Now, for the block to just lose contact with the ground, the spring force acting on the block must be able to pull the block up and be at least equal to the weight of the block, i.e.,
$F_{s} =F_{g} \Rightarrow kx =mg \Rightarrow x = \dfrac{mg}{k}$
Now, the work done by the spring force will be the difference in the potential energy possessed by the spring at initial displacement ($x_1 =0$) and final displacement ($x_2=x$), i.e.,
$W_{s} = \dfrac{1}{2}k\left(x_1^2-x_2^2\right) = \dfrac{1}{2}k\left(0-x^2\right) = -\dfrac{1}{2}kx^2$
But we have $x = \dfrac{mg}{k}$
$\Rightarrow W_s = -\dfrac{1}{2}k \left(\dfrac{mg}{k}\right)^2$
And the work done by the gravitational force will be the difference in the potential energy possessed by the ball at its initial position (h) and final position (x), i.e.,
$W_{g} = mgh – mgx = mg(h-x)$
But we have $x = \dfrac{mg}{k}$
$\Rightarrow W_{g} = mg\left(h - \dfrac{mg}{k}\right)$
From the work energy theorem which states that the net work done by the forces on an object equals the change in its kinetic energy, we have:
$W_{g}+W_{s} = \Delta KE$
Since the ball is released from rest, its initial velocity is zero, which means that its initial kinetic energy is zero. Then, the ball gets stuck in the spring, so the final velocity of the ball is zero, implying that the final kinetic energy of the ball is zero. Therefore, $\Delta KE = 0$.
$\Rightarrow W_g +W_s = 0$
$\Rightarrow mg\left(h - \dfrac{mg}{k}\right) -\dfrac{1}{2}k \left(\dfrac{mg}{k}\right)^2= 0$
$\Rightarrow mg\left(h - \dfrac{mg}{k}\right) = \dfrac{1}{2}k \left(\dfrac{mg}{k}\right)^2$
$\Rightarrow \left(h - \dfrac{mg}{k}\right) = \dfrac{1}{2}\left(\dfrac{mg}{k}\right)$
$\Rightarrow h = \dfrac{mg}{2k} + \dfrac{mg}{k} = \dfrac{3mg}{2k}$
Given that $m = 20\;kg$, $k = 100\;Nm^{-1}$ and $g = 10\;ms^{-2}$:
$h = \dfrac{3mg}{2k} = \dfrac{3\times 20 \times 10}{2 \times 100} = 3\;m$
Therefore, the ball must be dropped from a height of at least $3\;m$ so that the lower block may just lose contact with the ground later on.

Note: Always remember to account for all forces while considering the work done by the forces acting in the system. All forces here, mean only those forces that contribute to changing the kinetic energy of a body, which is why we considered the gravitational and spring force in our case.

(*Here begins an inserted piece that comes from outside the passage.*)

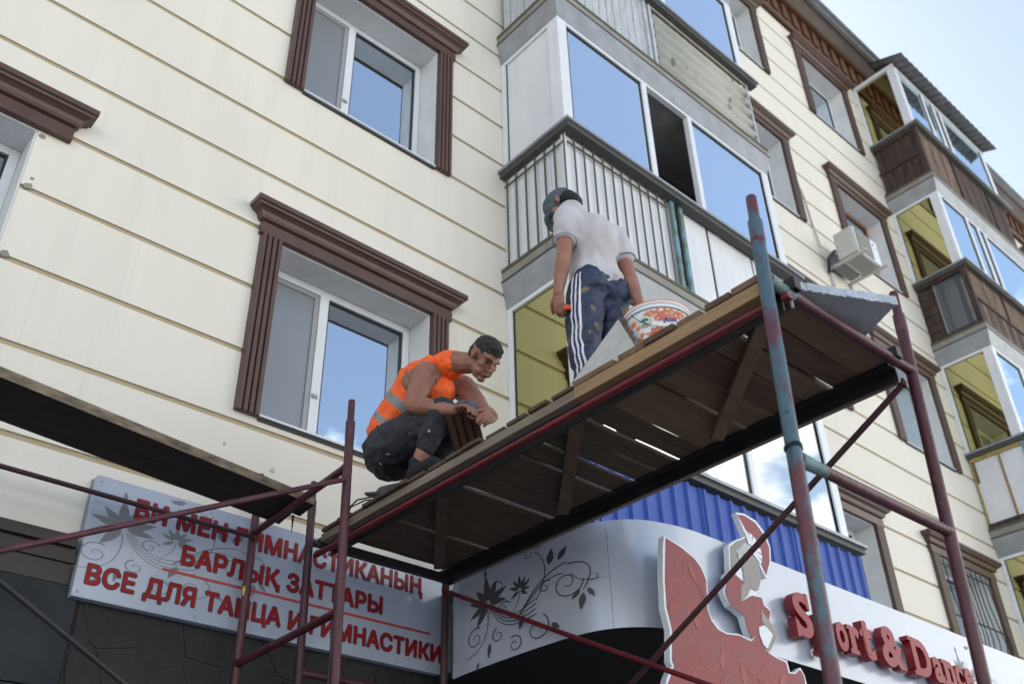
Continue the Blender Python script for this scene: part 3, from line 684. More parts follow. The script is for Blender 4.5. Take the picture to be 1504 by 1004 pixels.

Also, when a body is released from a height under the influence of gravity, it possesses potential energy which gets translated into kinetic energy facilitating the motion of the body. The work done by the gravitational potential is equivalent to this change in kinetic energy of the body in accordance with the work-energy theorem, but it is only in this case that we assume that all the mechanical energy is converted to heat energy and not straight up kinetic energy, like we did in the above problem. Therefore, remember to tweak the work-energy theorem to suit the context of the problem statement.